After coming back to Jesus and reporting all that had happened to them, Jesus knew that it was time for them to hear further about the kingdom of God but also to have another opportunity to share in his work. They had another lesson to learn. Just has Jesus had commissioned them to spread the news about the kingdom, they also needed to continue to learn the dual lesson of taking part in Jesus’ ministry and authority while at the same time relying on the power of the Spirit as the true source of whatever they did.
As with so many other incidents in the life of Jesus as recorded by Luke, the miraculous feeding one is full of echoes that both look back to the Old Testament and look forward to the life of the church as well. This miracle certainly brings to mind the provision of God for his people through manna (Ex. 16:1-36) and quail (Num. 11). God’s people, because of their obedience, were in a position where they could not provide for themselves but had to rely on God’s provision. Those listening to Jesus were in the same situation. But there are also parallels with 2 Kings 4:42-44 where Elisha miraculously fed one hundred men with a less-than-adequate amount of bread saying “the LORD says: ‘They will eat and have some left over’” (2 Ki. 4:43). Those were mighty events where God invited his people to eat with him at his table of provision, but Jesus has now recapitulated and even surpassed those miracles.

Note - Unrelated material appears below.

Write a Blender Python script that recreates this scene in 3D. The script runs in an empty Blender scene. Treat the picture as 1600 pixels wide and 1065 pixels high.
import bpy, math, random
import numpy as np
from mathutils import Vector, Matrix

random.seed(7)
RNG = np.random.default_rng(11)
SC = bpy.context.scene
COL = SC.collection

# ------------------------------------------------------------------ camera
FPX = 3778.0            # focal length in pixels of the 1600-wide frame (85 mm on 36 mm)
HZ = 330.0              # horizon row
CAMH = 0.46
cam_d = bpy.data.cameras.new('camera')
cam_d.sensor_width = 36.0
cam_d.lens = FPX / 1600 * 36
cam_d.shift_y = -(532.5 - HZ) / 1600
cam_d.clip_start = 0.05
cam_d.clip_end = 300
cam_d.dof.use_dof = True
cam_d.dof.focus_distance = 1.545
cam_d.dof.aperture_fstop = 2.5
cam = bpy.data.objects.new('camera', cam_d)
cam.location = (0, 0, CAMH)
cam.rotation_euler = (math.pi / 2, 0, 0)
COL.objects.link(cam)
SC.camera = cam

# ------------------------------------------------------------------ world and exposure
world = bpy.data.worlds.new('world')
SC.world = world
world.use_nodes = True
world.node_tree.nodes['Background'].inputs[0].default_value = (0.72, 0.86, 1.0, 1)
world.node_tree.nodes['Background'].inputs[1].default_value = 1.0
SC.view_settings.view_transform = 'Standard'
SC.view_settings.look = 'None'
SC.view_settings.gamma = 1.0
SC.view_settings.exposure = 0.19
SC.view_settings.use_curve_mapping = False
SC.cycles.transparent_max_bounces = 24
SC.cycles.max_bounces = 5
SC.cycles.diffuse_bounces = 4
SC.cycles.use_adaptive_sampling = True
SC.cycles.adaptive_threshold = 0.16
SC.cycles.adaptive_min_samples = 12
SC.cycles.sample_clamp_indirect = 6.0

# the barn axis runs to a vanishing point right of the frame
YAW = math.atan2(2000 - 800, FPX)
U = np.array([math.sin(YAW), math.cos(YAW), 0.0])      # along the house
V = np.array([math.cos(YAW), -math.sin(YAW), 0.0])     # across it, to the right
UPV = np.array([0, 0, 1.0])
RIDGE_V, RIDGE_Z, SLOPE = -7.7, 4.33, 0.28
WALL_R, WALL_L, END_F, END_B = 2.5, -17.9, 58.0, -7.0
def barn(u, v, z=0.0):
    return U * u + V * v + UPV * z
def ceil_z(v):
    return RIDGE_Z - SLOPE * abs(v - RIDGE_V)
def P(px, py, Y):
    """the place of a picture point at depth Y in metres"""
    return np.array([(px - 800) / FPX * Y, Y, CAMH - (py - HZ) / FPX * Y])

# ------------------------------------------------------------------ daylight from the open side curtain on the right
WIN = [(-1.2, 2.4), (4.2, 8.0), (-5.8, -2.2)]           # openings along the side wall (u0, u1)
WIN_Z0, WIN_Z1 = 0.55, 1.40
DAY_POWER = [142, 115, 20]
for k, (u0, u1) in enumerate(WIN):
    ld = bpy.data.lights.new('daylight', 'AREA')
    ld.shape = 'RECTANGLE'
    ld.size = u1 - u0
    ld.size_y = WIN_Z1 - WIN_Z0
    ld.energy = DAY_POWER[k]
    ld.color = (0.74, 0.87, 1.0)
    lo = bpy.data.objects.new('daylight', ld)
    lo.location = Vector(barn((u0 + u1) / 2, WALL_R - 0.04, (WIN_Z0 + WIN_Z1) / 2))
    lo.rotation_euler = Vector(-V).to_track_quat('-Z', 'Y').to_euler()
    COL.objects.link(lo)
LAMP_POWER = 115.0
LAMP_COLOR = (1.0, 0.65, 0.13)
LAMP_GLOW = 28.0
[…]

He has the very authority of God and has provided for his people in the wilderness just as God had so long ago. The Psalmist had asked: “Can God really spread a table in the wilderness . . . Can he supply meat for his people?" (Ps. 78:19-20). In this miracle, Jesus had answered “yes” just as God did for the Exodus generation. This is yet another picture of Jesus doing what only God can do.
But this wasn’t just another demonstration of Jesus’ power, authority, and provision for his people. Jesus invited his disciples to take part in this work. They would distribute the loaves of bread and fish to five thousand men which means, if we include women and children, that the crowd could have been as much as 20,000 or more. (Many commentators have tried to offer up logical explanations for this miracle but the fact is we don’t need logical explanations when it comes to God’s creative power breaking into the present age. The very point of miracles like this is that there is no logical explanation.) This was looking ahead to the time when these men would distribute the provision of God to his people throughout the world. They had learned the lesson that there was more need than they could possibly provide for on their own but if they would simply trust in Jesus, rely on God’s provision, and take part in the work, that the need would be met.
Certainly God would provide for his people and one of those means of continued provision is almost surely foreshadowed here in Jesus’ actions. As he gave thanks to God, took the bread, broke it, and distributed it, Jesus uses language that is highly reminiscent of his words as he instituted the Lord’s Supper (Lk. 22:19; see also 1 Cor. 11:23-24). The Lord’s Supper is the weekly reminder to God’s people that we are called to take part in his work but that we must remember him and first rely on his provision before we can possibly hope to feed a hungry world.
Devotional Thought
Do you ever feel, when God calls you to do something, like the disciples must have felt when they were staring at a crowd of 20,000 hungry people and only a few scraps to feed them with. John tells us a detail that Luke omits, which is that the five loaves and 2 fish that they had came from a young boy. It’s amazing what Jesus can do with so little when we turn it over to him. Turn over what little you might feel like you have today and see what God does with it.